Aim. Copy out each line that has "were" in it.

(A block of data)
* * * * * * * * *

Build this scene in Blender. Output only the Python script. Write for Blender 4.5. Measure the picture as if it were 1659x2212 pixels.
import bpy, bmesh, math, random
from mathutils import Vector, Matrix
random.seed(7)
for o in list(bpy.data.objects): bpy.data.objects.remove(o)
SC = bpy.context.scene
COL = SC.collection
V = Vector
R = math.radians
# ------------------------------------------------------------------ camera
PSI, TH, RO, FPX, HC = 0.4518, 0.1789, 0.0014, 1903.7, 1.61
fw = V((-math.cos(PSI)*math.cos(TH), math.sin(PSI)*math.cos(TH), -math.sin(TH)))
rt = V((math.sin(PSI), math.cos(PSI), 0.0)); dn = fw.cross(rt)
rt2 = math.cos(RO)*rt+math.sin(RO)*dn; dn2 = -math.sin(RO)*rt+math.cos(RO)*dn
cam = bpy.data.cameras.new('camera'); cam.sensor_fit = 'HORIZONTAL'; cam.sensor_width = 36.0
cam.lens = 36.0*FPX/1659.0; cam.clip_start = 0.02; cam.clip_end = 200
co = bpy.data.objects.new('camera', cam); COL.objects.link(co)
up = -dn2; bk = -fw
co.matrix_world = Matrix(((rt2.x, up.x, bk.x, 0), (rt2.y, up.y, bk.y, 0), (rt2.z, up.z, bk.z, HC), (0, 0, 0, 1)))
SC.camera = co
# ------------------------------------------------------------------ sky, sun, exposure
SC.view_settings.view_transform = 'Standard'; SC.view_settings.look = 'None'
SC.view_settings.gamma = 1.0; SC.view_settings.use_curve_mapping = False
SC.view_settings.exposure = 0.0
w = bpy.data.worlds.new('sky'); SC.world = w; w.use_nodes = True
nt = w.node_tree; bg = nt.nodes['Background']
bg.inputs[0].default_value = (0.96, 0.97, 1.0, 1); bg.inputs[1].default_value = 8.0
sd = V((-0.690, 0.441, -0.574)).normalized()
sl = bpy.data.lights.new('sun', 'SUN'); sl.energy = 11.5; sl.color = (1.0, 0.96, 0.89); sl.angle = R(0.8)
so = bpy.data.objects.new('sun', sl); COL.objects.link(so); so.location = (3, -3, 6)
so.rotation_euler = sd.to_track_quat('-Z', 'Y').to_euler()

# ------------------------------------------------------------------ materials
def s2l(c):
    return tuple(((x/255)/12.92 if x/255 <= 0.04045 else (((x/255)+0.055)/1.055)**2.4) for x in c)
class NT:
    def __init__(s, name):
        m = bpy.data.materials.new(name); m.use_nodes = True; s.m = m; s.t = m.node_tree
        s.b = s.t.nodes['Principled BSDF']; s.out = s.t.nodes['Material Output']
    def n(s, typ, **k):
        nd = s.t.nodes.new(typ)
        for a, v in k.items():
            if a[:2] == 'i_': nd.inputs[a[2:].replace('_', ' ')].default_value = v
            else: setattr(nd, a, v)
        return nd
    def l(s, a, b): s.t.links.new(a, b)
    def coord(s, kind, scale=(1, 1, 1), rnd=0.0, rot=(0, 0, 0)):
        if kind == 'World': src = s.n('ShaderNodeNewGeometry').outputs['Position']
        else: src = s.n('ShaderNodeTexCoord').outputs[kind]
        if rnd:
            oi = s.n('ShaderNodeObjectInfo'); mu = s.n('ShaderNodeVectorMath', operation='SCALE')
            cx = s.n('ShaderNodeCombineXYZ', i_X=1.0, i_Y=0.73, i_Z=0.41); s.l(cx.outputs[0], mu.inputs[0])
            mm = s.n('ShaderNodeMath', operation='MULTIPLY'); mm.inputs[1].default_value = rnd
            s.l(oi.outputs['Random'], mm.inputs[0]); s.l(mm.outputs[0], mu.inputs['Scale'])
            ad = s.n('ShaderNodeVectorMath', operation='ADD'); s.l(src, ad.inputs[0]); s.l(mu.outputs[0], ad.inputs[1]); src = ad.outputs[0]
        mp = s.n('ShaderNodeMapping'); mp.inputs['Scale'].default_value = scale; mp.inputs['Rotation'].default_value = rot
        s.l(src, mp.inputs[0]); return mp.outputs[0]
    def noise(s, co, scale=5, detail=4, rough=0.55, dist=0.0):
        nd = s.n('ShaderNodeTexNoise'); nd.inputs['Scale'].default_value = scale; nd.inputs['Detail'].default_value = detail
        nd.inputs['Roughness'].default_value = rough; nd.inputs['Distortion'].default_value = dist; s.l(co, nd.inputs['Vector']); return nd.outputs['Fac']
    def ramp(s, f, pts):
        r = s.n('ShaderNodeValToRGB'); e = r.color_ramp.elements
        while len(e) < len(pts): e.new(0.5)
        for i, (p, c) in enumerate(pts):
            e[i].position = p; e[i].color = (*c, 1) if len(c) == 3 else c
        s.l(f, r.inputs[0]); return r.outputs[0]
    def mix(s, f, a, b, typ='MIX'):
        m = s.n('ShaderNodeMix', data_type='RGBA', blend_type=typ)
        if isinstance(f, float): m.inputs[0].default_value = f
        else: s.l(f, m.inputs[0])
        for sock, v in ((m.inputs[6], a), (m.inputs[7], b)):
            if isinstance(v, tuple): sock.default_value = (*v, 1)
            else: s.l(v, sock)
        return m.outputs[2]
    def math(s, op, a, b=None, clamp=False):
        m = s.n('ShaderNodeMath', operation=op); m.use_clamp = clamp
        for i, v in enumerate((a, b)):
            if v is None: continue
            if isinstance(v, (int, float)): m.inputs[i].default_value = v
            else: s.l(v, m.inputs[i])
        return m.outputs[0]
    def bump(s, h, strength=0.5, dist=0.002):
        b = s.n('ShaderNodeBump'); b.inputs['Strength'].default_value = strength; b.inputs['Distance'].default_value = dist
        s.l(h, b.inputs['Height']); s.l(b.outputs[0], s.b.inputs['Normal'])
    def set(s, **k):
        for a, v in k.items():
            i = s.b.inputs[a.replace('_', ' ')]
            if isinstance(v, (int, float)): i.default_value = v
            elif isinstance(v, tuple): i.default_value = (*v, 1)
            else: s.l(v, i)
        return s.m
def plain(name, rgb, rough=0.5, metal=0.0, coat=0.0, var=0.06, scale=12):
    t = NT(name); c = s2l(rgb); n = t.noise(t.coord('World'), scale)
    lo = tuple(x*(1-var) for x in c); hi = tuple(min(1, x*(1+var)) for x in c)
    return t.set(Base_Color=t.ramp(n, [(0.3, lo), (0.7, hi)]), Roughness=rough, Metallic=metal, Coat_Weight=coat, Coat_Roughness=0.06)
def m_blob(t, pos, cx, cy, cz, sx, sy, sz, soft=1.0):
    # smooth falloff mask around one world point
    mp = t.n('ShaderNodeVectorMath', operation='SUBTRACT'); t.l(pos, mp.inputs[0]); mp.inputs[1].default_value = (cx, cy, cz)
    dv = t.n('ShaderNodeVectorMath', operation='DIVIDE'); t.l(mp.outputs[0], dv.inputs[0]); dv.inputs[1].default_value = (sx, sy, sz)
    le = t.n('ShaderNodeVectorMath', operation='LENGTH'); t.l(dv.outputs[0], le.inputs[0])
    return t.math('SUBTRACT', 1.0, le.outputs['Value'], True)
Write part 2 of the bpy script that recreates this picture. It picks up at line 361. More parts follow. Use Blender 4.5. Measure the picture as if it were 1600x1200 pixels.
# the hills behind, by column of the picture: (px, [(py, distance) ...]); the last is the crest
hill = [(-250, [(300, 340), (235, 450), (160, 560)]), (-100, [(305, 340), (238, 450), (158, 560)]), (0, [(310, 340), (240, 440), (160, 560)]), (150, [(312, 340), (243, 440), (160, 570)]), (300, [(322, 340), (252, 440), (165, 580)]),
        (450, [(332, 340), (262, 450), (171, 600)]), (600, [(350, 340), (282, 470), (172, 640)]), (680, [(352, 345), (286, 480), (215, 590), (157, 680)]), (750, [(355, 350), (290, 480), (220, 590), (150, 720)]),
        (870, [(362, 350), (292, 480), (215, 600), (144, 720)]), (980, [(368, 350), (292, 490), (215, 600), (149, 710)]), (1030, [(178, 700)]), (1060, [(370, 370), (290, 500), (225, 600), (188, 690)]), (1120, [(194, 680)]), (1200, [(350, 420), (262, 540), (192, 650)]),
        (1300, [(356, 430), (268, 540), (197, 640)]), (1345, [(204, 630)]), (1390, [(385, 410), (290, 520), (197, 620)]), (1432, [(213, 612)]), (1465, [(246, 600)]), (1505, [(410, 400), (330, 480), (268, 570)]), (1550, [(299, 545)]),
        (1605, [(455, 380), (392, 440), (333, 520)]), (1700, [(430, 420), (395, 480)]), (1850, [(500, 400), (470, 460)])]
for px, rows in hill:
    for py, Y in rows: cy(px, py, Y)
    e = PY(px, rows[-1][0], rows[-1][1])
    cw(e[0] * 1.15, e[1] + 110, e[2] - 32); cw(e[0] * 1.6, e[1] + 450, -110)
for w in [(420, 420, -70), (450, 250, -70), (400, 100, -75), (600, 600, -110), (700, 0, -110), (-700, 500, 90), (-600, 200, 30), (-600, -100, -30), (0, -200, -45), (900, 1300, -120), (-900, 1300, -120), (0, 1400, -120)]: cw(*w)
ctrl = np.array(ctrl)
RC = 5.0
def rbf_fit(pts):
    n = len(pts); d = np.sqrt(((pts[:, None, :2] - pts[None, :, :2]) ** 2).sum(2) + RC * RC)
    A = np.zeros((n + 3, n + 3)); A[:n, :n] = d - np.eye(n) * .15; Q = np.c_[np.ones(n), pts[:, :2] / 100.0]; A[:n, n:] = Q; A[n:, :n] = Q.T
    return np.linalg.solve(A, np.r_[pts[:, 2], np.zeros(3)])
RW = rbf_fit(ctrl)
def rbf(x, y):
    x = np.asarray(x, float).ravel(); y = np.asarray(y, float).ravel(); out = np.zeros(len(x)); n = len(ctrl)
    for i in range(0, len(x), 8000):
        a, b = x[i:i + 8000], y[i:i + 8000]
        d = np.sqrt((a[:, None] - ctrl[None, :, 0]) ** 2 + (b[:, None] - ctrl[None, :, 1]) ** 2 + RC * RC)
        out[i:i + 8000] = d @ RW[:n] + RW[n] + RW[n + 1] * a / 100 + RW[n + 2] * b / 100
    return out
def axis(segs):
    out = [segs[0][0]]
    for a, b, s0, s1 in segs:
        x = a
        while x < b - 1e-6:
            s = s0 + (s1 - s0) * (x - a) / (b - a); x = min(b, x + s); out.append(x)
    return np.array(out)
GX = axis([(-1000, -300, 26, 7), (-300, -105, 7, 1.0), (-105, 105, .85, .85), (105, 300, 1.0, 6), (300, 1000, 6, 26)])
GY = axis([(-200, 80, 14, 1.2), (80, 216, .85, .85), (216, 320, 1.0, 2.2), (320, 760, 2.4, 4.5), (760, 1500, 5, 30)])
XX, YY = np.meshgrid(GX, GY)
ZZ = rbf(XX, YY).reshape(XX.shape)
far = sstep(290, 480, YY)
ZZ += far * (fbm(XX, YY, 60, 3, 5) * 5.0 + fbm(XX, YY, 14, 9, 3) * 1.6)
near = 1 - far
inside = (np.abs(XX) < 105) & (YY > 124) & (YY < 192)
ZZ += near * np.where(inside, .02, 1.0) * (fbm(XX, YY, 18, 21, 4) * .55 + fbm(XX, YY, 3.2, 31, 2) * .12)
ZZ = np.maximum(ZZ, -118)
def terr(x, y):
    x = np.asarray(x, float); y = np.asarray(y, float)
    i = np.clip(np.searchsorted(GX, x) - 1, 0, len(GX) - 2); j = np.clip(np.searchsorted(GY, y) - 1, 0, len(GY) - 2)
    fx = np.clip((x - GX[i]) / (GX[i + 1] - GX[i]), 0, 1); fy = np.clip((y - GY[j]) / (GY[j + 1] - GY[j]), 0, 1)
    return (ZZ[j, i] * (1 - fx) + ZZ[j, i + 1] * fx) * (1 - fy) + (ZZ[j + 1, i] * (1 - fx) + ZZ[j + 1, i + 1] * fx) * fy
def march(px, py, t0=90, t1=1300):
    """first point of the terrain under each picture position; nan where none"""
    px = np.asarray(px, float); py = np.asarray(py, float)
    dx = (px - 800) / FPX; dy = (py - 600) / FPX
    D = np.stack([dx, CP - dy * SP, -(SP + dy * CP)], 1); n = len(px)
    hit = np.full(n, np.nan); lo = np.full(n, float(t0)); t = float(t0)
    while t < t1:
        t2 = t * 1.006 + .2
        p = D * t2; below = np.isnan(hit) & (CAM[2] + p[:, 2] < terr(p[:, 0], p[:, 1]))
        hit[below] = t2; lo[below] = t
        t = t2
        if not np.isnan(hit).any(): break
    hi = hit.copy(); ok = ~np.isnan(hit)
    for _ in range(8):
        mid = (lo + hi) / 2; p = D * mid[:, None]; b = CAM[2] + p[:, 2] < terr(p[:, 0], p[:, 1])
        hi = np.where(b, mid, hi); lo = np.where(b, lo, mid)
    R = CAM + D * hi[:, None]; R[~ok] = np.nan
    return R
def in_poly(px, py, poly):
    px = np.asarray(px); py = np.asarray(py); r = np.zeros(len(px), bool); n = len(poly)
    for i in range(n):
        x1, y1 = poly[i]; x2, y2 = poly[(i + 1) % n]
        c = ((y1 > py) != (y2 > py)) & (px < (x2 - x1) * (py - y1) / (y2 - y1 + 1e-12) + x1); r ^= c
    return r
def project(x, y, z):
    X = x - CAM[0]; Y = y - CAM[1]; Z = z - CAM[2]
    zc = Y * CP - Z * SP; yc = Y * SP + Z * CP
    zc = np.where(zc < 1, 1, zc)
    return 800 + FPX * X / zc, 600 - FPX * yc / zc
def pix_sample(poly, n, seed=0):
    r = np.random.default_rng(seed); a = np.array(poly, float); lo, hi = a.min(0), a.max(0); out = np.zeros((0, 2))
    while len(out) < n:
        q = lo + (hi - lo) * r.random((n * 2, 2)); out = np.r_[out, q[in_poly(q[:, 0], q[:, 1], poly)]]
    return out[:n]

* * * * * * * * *

Answer to the task.
Build this scene in Blender. Output only the Python script. Write for Blender 4.5. Measure the picture as if it were 1659x2212 pixels.
Write part 2 of the bpy script that recreates this picture. It picks up at line 361. More parts follow. Use Blender 4.5. Measure the picture as if it were 1600x1200 pixels.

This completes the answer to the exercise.